Como bien se muestra reflejada en la formidable fotografía de su carátula frontal, la principal cualidad de “Ragged Glory” es que te transporta directamente al granero reconvertido en estudio en el cual Neil y unos pletóricos Crazy Horse parieron y ejecutaron esta obra maestra. Te sientas en el confortable sofá que aparece en la contraportada del plástico, a poder ser con una espumosa cerveza en una mano y, aunque este mal visto, con algo de fumar en la otra, y durante una hora te dejas cautivar por un cancionero energético, descarado y pasional.
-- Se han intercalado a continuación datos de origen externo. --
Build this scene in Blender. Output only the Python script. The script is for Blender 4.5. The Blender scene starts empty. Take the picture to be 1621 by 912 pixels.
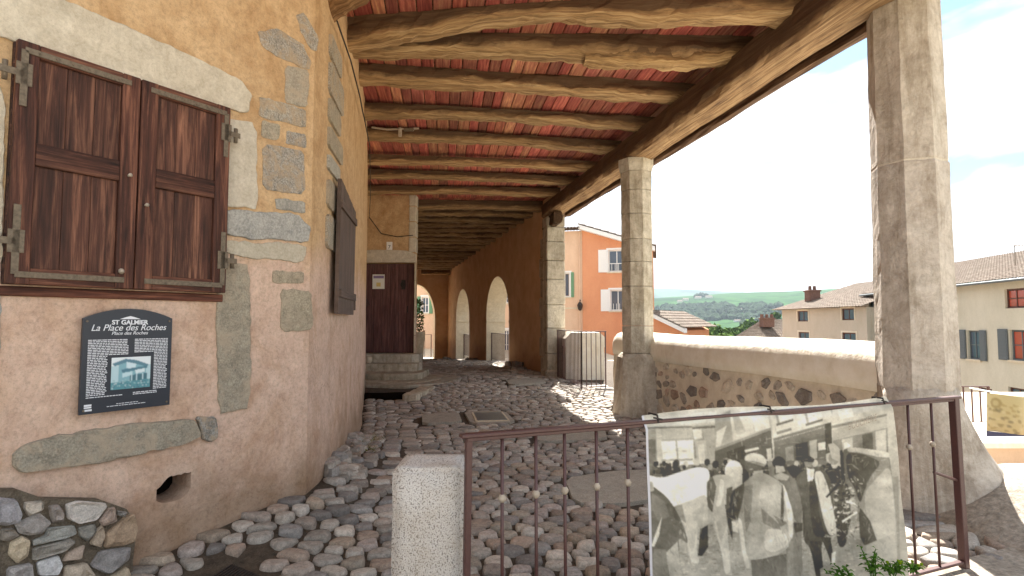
import bpy, bmesh, math, random
import numpy as np
from mathutils import Vector, Matrix, noise
from mathutils.geometry import tessellate_polygon

scene = bpy.context.scene
COL = scene.collection
random.seed(7)

# ---------------------------------------------------------------- camera
EYE = 1.5
PITCH = math.radians(3.31)
FPX = 900.6
cam_d = bpy.data.cameras.new('camera')
cam = bpy.data.objects.new('camera', cam_d)
COL.objects.link(cam)
cam.location = (0, 0, EYE)
cam.rotation_euler = (math.radians(90) + PITCH, 0, 0)
cam_d.sensor_width = 36.0
cam_d.lens = 20.0
cam_d.clip_start = 0.05
cam_d.clip_end = 20000
scene.camera = cam
scene.render.resolution_x = 1024
scene.render.resolution_y = 576

# ---------------------------------------------------------------- light
SUN_EL, SUN_HEAD = math.radians(47), math.radians(12)      # heading clockwise from +Y
world = bpy.data.worlds.new('World')
scene.world = world
world.use_nodes = True
wt = world.node_tree
for n in list(wt.nodes): wt.nodes.remove(n)
wo = wt.nodes.new('ShaderNodeOutputWorld')
bg = wt.nodes.new('ShaderNodeBackground')
sky = wt.nodes.new('ShaderNodeTexSky')
sky.sky_type = 'NISHITA'
sky.sun_disc = False
sky.sun_elevation = SUN_EL
sky.sun_rotation = SUN_HEAD
sky.air_density = 1.0
sky.dust_density = 1.2
tc = wt.nodes.new('ShaderNodeTexCoord')
mp = wt.nodes.new('ShaderNodeMapping')
mp.inputs['Scale'].default_value = (1.0, 1.0, 2.3)
mp.inputs['Location'].default_value = (9.58, 1.4, 0.24)
wt.links.new(tc.outputs['Generated'], mp.inputs['Vector'])
cn = wt.nodes.new('ShaderNodeTexNoise')
cn.inputs['Scale'].default_value = 2.6
cn.inputs['Detail'].default_value = 9
cn.inputs['Roughness'].default_value = 0.52
cn.inputs['Distortion'].default_value = 0.25
wt.links.new(mp.outputs[0], cn.inputs['Vector'])
cr = wt.nodes.new('ShaderNodeValToRGB')
cr.color_ramp.elements[0].position = 0.40
cr.color_ramp.elements[0].color = (0, 0, 0, 1)
cr.color_ramp.elements[1].position = 0.50
cr.color_ramp.elements[1].color = (1, 1, 1, 1)
wt.links.new(cn.outputs['Fac'], cr.inputs['Fac'])
# grey bases of the clouds
cn2 = wt.nodes.new('ShaderNodeTexNoise')
cn2.inputs['Scale'].default_value = 3.7
cn2.inputs['Detail'].default_value = 5
mp2 = wt.nodes.new('ShaderNodeMapping')
mp2.inputs['Scale'].default_value = (1.0, 1.0, 3.2)
mp2.inputs['Location'].default_value = (9.99, 1.84, 1.21)
wt.links.new(tc.outputs['Generated'], mp2.inputs['Vector'])
wt.links.new(mp2.outputs[0], cn2.inputs['Vector'])
cr2 = wt.nodes.new('ShaderNodeValToRGB')
cr2.color_ramp.elements[0].position = 0.38
cr2.color_ramp.elements[0].color = (1.9, 2.1, 2.45, 1)
cr2.color_ramp.elements[1].position = 0.52
cr2.color_ramp.elements[1].color = (4.1, 4.15, 4.2, 1)
wt.links.new(cn2.outputs['Fac'], cr2.inputs['Fac'])
# thin the blue a little towards the cyan the photograph has
tint = wt.nodes.new('ShaderNodeMixRGB')
tint.blend_type = 'MULTIPLY'
tint.inputs[0].default_value = 1.0
tint.inputs[2].default_value = (0.26, 0.37, 0.46, 1)
wt.links.new(sky.outputs[0], tint.inputs[1])
mx = wt.nodes.new('ShaderNodeMixRGB')
wt.links.new(cr.outputs['Color'], mx.inputs[0])
wt.links.new(tint.outputs[0], mx.inputs[1])
wt.links.new(cr2.outputs['Color'], mx.inputs[2])
wt.links.new(mx.outputs[0], bg.inputs['Color'])
bg.inputs['Strength'].default_value = 0.095
wt.links.new(bg.outputs[0], wo.inputs['Surface'])

sd = bpy.data.lights.new('sun', 'SUN')
sd.energy = 5.0
sd.angle = math.radians(0.55)
sd.color = (1.0, 0.955, 0.90)
sun = bpy.data.objects.new('sun', sd)
COL.objects.link(sun)
sdir = Vector((math.sin(SUN_HEAD) * math.cos(SUN_EL), math.cos(SUN_HEAD) * math.cos(SUN_EL), math.sin(SUN_EL)))
sun.rotation_euler = (-sdir).to_track_quat('-Z', 'Y').to_euler()
sun.location = sdir * 30

scene.view_settings.view_transform = 'Standard'
scene.view_settings.look = 'None'
scene.view_settings.exposure = 2.28
scene.view_settings.gamma = 1.0
try:
    scene.cycles.max_bounces = 8
    scene.cycles.diffuse_bounces = 6
except Exception:
    pass

# ---------------------------------------------------------------- pixel helpers (photograph coordinates 1621 x 912)
CP, SP = math.cos(PITCH), math.sin(PITCH)
def ray(px, py):
    x = (px - 810.5) / FPX
    y = (456 - py) / FPX
    return Vector((x, CP - y * SP, SP + y * CP))
def at(px, py, Y):
    d = ray(px, py)
    return Vector((0, 0, EYE)) + d * (Y / d.y)
def onplane(px, py, O, N):
    d = ray(px, py)
    c = Vector((0, 0, EYE))
    return c + d * ((Vector(O) - c).dot(Vector(N)) / d.dot(Vector(N)))
def atz(px, py, z):
    d = ray(px, py)
    return Vector((0, 0, EYE)) + d * ((z - EYE) / d.z)
def topx(p):
    v = Vector(p) - Vector((0, 0, EYE))
    yc = v.y * CP + v.z * SP
    zc = -v.y * SP + v.z * CP
    return 810.5 + FPX * v.x / yc, 456 - FPX * zc / yc

def lin(c):
    c = c / 255.0
    return c / 12.92 if c <= 0.04045 else ((c + 0.055) / 1.055) ** 2.4
def RGB(r, g, b, k=1.0):
    return (lin(r) * k, lin(g) * k, lin(b) * k, 1.0)
def nz(x, y, z=0.0):
    return noise.noise(Vector((x, y, z)))
def smooth(a, b, x):
    t = max(0.0, min(1.0, (x - a) / (b - a)))
    return t * t * (3 - 2 * t)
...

Ten por seguro que al término de la sesión te sentirás completamente saciado.
La sobrada inspiración creativa y la frescura interpretativa son las dos facetas primordiales que diferencian el fenomenal resultado global de este álbum con respecto a lo registrado en otros discos (los irregulares “Re-ac-tor”, “Life”, “Broken Arrow”, “Greendale”, la reelaboración tradicional encerrada en “Americana” o incluso el reciente “Colorado”) por los mismos protagonistas. Aquí, Sampedro, Talbot, Molina y Young, con la inestimable colaboración del fiel productor David Briggs, desgranan con desparpajo y visos de extremada improvisación un compactado y fluido temario que transita en el justo punto medio entre lo ruidoso y lo cristalino, entre lo rocoso y lo estepario, entre el acople distorsionado y el coro melódico. En definitiva, las diez soberbias composiciones, algunas añejas (por ejemplo la agridulce “White Line”, incluida en el recuperado “Homegrown”) o ya rodadas en anteriores giras, forjaron la “gloriosa imperfección” que fue alabada unánimemente por la prensa especializada, los fans incondicionales y las nuevas generaciones, resituando al influyente hippie en la primera línea de una palpitante escena rockera.
Y yo, tras el inmenso goce que me provocaron (y aún lo hacen) las múltiples escuchas de este memorable documento, he ido siguiendo muy de cerca su prolífica carrera posterior, saboreando mis seleccionadas compras (“Harvest Moon”, “Sleeps With Angels”, “Chrome Dreams II”, “Psychedelic Pill”, la penetrante banda sonora de “Dead Man” o varias de las ediciones rescatadas de su amplio archivo) y emocionándome con un par de sus conciertos peninsulares.